## [DATASET EXTRACT]
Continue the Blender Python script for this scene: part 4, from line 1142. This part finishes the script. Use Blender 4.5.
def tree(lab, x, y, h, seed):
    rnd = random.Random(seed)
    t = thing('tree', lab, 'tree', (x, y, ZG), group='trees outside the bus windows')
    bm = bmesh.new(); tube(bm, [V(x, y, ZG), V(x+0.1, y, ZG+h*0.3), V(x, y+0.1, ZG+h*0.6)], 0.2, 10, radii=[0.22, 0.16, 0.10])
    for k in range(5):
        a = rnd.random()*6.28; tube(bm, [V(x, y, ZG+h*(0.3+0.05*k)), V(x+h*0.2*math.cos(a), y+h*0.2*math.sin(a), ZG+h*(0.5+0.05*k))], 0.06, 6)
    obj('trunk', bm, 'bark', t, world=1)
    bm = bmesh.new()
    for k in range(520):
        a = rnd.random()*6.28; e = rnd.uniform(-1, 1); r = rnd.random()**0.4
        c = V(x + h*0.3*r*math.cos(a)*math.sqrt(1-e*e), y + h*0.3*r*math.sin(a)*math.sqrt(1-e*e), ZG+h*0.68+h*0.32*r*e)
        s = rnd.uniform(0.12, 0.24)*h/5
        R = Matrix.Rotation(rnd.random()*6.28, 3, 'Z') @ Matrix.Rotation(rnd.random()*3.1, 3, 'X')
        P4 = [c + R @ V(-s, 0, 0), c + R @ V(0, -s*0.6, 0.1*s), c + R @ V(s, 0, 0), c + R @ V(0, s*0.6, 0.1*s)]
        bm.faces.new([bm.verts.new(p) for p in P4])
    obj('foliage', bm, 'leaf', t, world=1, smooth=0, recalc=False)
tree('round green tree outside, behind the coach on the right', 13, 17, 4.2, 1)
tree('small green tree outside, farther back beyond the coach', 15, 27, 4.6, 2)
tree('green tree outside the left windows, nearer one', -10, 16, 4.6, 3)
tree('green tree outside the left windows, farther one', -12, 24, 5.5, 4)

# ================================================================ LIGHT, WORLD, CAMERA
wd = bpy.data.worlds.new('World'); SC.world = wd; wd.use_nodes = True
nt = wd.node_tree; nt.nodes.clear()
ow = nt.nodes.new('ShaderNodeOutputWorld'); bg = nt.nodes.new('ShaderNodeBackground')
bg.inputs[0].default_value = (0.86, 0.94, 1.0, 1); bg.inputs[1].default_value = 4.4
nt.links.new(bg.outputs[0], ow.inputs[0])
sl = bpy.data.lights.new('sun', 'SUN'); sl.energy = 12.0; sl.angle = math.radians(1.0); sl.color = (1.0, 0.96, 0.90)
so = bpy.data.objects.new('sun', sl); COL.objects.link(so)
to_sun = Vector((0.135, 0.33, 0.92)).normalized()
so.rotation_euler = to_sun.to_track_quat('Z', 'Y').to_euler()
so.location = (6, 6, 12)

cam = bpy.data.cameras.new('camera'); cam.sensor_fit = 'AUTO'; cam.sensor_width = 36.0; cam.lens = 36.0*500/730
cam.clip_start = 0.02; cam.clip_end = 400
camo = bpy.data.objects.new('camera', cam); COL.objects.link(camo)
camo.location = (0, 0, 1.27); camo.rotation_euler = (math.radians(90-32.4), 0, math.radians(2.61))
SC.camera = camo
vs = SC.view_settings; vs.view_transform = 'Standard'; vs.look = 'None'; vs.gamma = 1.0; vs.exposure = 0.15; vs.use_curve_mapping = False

## [PROBLEM REQUIREMENTS]
Return nothing but the lines from the first line of the listing through the line with "tree('green tree outside the left windows, farther", please, keeping every one of them unchanged.

## [THE ANSWER]
Continue the Blender Python script for this scene: part 4, from line 1142. This part finishes the script. Use Blender 4.5.
def tree(lab, x, y, h, seed):
    rnd = random.Random(seed)
    t = thing('tree', lab, 'tree', (x, y, ZG), group='trees outside the bus windows')
    bm = bmesh.new(); tube(bm, [V(x, y, ZG), V(x+0.1, y, ZG+h*0.3), V(x, y+0.1, ZG+h*0.6)], 0.2, 10, radii=[0.22, 0.16, 0.10])
    for k in range(5):
        a = rnd.random()*6.28; tube(bm, [V(x, y, ZG+h*(0.3+0.05*k)), V(x+h*0.2*math.cos(a), y+h*0.2*math.sin(a), ZG+h*(0.5+0.05*k))], 0.06, 6)
    obj('trunk', bm, 'bark', t, world=1)
    bm = bmesh.new()
    for k in range(520):
        a = rnd.random()*6.28; e = rnd.uniform(-1, 1); r = rnd.random()**0.4
        c = V(x + h*0.3*r*math.cos(a)*math.sqrt(1-e*e), y + h*0.3*r*math.sin(a)*math.sqrt(1-e*e), ZG+h*0.68+h*0.32*r*e)
        s = rnd.uniform(0.12, 0.24)*h/5
        R = Matrix.Rotation(rnd.random()*6.28, 3, 'Z') @ Matrix.Rotation(rnd.random()*3.1, 3, 'X')
        P4 = [c + R @ V(-s, 0, 0), c + R @ V(0, -s*0.6, 0.1*s), c + R @ V(s, 0, 0), c + R @ V(0, s*0.6, 0.1*s)]
        bm.faces.new([bm.verts.new(p) for p in P4])
    obj('foliage', bm, 'leaf', t, world=1, smooth=0, recalc=False)
tree('round green tree outside, behind the coach on the right', 13, 17, 4.2, 1)
tree('small green tree outside, farther back beyond the coach', 15, 27, 4.6, 2)
tree('green tree outside the left windows, nearer one', -10, 16, 4.6, 3)
tree('green tree outside the left windows, farther one', -12, 24, 5.5, 4)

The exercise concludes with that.